• Your instructions
Print, word for word, the opening line of the data below and every line after it through the line that contains "rad = math.radians", but not the pictures.

===============

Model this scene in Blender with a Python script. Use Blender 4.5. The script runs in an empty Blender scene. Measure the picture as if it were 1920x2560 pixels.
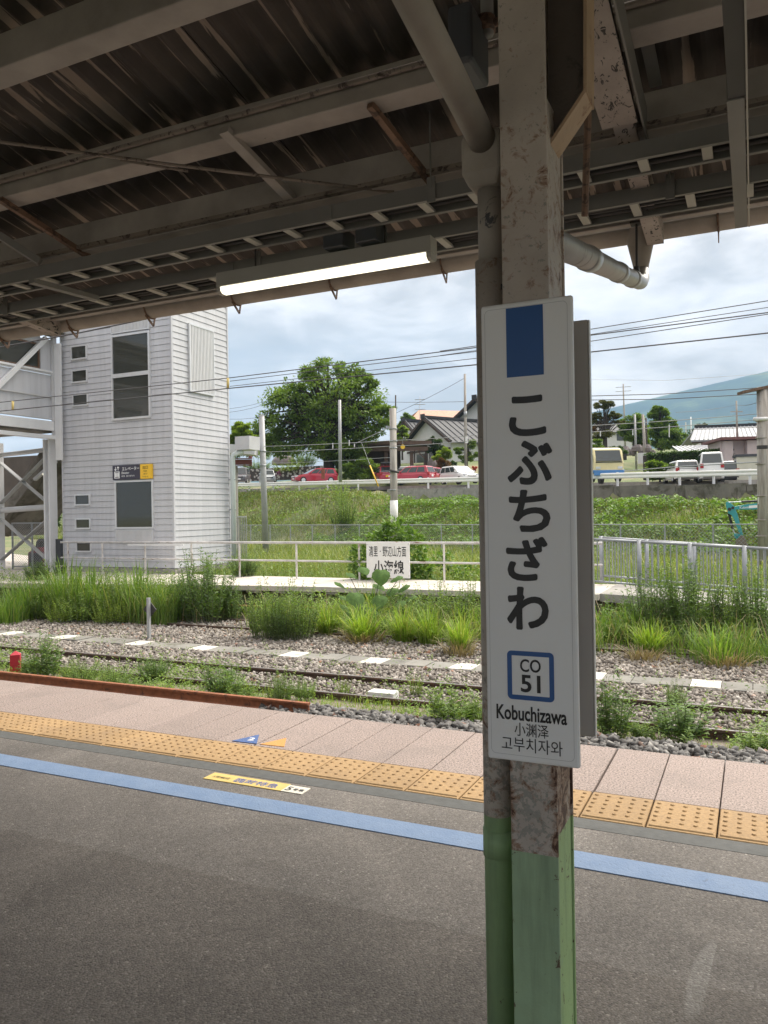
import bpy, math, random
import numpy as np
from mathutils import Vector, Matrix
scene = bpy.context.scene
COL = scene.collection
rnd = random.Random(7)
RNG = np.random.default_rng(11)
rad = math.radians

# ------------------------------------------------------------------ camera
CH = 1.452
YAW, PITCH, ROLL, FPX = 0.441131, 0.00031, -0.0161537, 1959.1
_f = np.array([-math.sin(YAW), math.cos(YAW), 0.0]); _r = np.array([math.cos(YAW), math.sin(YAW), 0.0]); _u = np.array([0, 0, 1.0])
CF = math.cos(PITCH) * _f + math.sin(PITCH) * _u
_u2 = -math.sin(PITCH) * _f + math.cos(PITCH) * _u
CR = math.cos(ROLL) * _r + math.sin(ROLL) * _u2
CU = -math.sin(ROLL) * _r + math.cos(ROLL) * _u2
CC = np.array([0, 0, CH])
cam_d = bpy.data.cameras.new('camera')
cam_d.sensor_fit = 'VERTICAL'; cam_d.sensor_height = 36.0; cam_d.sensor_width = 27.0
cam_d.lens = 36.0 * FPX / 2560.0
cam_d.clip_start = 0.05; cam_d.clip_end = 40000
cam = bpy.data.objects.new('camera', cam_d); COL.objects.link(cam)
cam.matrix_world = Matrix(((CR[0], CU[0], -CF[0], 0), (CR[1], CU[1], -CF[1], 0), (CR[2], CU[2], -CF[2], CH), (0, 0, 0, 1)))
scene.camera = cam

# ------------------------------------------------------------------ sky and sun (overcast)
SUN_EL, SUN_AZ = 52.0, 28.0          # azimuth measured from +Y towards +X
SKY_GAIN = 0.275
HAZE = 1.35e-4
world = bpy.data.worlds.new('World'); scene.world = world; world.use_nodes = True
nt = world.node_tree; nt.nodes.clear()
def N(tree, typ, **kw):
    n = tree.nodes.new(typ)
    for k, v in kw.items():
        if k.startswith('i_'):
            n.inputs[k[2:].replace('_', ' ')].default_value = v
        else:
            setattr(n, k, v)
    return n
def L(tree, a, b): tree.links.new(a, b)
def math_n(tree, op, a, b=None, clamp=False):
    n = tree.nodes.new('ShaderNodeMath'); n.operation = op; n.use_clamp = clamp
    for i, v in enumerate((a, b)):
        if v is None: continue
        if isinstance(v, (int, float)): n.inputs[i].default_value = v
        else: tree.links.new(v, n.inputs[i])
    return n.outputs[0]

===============

• Expected answer
Model this scene in Blender with a Python script. Use Blender 4.5. The script runs in an empty Blender scene. Measure the picture as if it were 1920x2560 pixels.
import bpy, math, random
import numpy as np
from mathutils import Vector, Matrix
scene = bpy.context.scene
COL = scene.collection
rnd = random.Random(7)
RNG = np.random.default_rng(11)
rad = math.radians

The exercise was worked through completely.